**Source material**

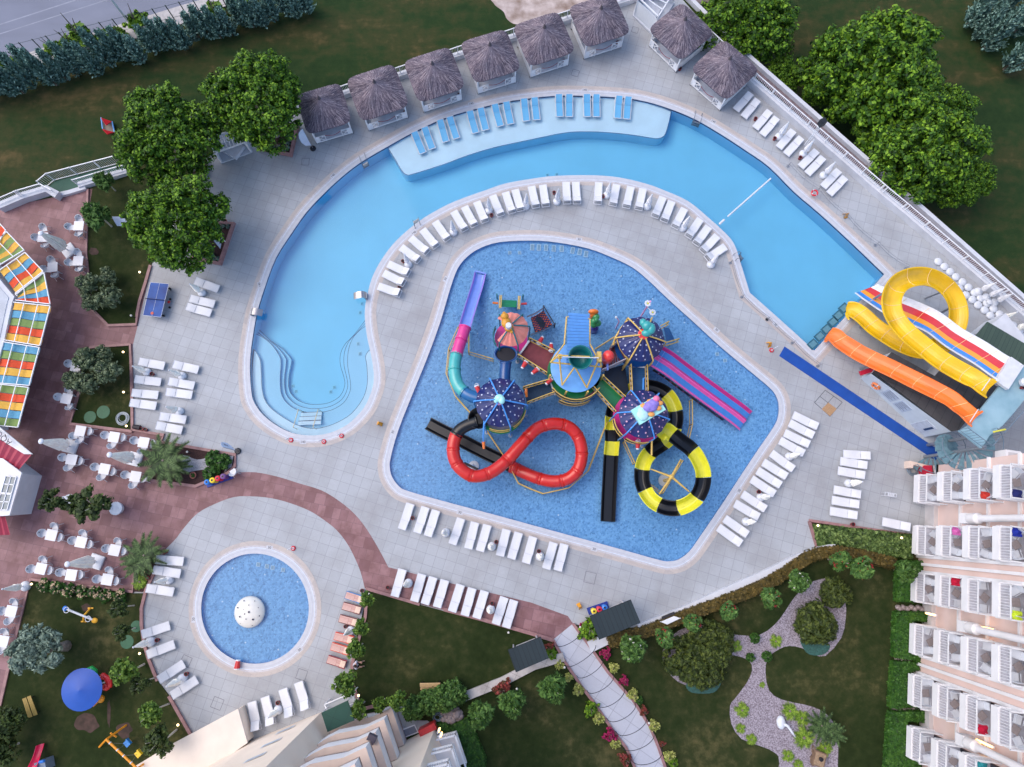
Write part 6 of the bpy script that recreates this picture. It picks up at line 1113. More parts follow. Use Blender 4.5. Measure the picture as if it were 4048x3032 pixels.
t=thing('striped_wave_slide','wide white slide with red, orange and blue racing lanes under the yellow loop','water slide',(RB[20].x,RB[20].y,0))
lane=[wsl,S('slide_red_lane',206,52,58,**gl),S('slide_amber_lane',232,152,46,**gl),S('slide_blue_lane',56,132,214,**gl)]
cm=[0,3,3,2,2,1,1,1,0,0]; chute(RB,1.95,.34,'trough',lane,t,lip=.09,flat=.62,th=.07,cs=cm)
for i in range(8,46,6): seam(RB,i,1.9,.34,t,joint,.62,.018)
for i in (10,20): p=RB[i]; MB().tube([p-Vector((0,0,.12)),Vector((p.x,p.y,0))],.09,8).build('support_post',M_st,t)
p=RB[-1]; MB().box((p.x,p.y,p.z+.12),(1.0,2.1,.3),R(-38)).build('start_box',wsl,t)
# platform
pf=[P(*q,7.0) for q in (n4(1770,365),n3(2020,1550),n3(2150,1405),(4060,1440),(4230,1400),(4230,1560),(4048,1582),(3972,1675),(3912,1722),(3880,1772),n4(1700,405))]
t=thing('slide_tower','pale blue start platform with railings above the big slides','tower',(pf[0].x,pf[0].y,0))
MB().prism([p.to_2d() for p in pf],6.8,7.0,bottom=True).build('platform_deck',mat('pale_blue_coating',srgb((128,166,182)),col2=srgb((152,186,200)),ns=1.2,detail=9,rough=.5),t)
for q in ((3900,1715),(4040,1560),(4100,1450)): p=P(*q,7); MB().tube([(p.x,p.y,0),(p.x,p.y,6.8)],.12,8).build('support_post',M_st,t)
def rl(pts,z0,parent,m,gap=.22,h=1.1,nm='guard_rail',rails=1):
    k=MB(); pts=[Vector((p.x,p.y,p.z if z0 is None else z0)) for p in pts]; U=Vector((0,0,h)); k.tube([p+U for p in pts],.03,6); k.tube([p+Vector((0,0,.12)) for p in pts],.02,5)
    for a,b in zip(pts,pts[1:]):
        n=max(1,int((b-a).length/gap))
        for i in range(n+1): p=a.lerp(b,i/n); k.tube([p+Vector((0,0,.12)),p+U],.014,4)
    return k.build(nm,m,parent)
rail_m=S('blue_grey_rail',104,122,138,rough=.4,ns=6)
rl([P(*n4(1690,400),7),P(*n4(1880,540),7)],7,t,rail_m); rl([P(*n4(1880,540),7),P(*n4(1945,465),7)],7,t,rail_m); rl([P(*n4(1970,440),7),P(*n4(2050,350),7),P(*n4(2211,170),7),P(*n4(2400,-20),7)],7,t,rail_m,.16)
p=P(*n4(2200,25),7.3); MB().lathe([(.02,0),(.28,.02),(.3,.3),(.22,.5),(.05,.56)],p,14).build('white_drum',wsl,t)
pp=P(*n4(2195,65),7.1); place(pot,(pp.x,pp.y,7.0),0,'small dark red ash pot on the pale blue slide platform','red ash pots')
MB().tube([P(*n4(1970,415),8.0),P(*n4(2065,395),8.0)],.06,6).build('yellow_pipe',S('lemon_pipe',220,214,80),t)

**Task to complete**
All of the data needs repeating exactly, but the pictures do not.

**Exercise solution**
Write part 6 of the bpy script that recreates this picture. It picks up at line 1113. More parts follow. Use Blender 4.5. Measure the picture as if it were 4048x3032 pixels.
t=thing('striped_wave_slide','wide white slide with red, orange and blue racing lanes under the yellow loop','water slide',(RB[20].x,RB[20].y,0))
lane=[wsl,S('slide_red_lane',206,52,58,**gl),S('slide_amber_lane',232,152,46,**gl),S('slide_blue_lane',56,132,214,**gl)]
cm=[0,3,3,2,2,1,1,1,0,0]; chute(RB,1.95,.34,'trough',lane,t,lip=.09,flat=.62,th=.07,cs=cm)
for i in range(8,46,6): seam(RB,i,1.9,.34,t,joint,.62,.018)
for i in (10,20): p=RB[i]; MB().tube([p-Vector((0,0,.12)),Vector((p.x,p.y,0))],.09,8).build('support_post',M_st,t)
p=RB[-1]; MB().box((p.x,p.y,p.z+.12),(1.0,2.1,.3),R(-38)).build('start_box',wsl,t)
# platform
pf=[P(*q,7.0) for q in (n4(1770,365),n3(2020,1550),n3(2150,1405),(4060,1440),(4230,1400),(4230,1560),(4048,1582),(3972,1675),(3912,1722),(3880,1772),n4(1700,405))]
t=thing('slide_tower','pale blue start platform with railings above the big slides','tower',(pf[0].x,pf[0].y,0))
MB().prism([p.to_2d() for p in pf],6.8,7.0,bottom=True).build('platform_deck',mat('pale_blue_coating',srgb((128,166,182)),col2=srgb((152,186,200)),ns=1.2,detail=9,rough=.5),t)
for q in ((3900,1715),(4040,1560),(4100,1450)): p=P(*q,7); MB().tube([(p.x,p.y,0),(p.x,p.y,6.8)],.12,8).build('support_post',M_st,t)
def rl(pts,z0,parent,m,gap=.22,h=1.1,nm='guard_rail',rails=1):
    k=MB(); pts=[Vector((p.x,p.y,p.z if z0 is None else z0)) for p in pts]; U=Vector((0,0,h)); k.tube([p+U for p in pts],.03,6); k.tube([p+Vector((0,0,.12)) for p in pts],.02,5)
    for a,b in zip(pts,pts[1:]):
        n=max(1,int((b-a).length/gap))
        for i in range(n+1): p=a.lerp(b,i/n); k.tube([p+Vector((0,0,.12)),p+U],.014,4)
    return k.build(nm,m,parent)
rail_m=S('blue_grey_rail',104,122,138,rough=.4,ns=6)
rl([P(*n4(1690,400),7),P(*n4(1880,540),7)],7,t,rail_m); rl([P(*n4(1880,540),7),P(*n4(1945,465),7)],7,t,rail_m); rl([P(*n4(1970,440),7),P(*n4(2050,350),7),P(*n4(2211,170),7),P(*n4(2400,-20),7)],7,t,rail_m,.16)
p=P(*n4(2200,25),7.3); MB().lathe([(.02,0),(.28,.02),(.3,.3),(.22,.5),(.05,.56)],p,14).build('white_drum',wsl,t)
pp=P(*n4(2195,65),7.1); place(pot,(pp.x,pp.y,7.0),0,'small dark red ash pot on the pale blue slide platform','red ash pots')
MB().tube([P(*n4(1970,415),8.0),P(*n4(2065,395),8.0)],.06,6).build('yellow_pipe',S('lemon_pipe',220,214,80),t)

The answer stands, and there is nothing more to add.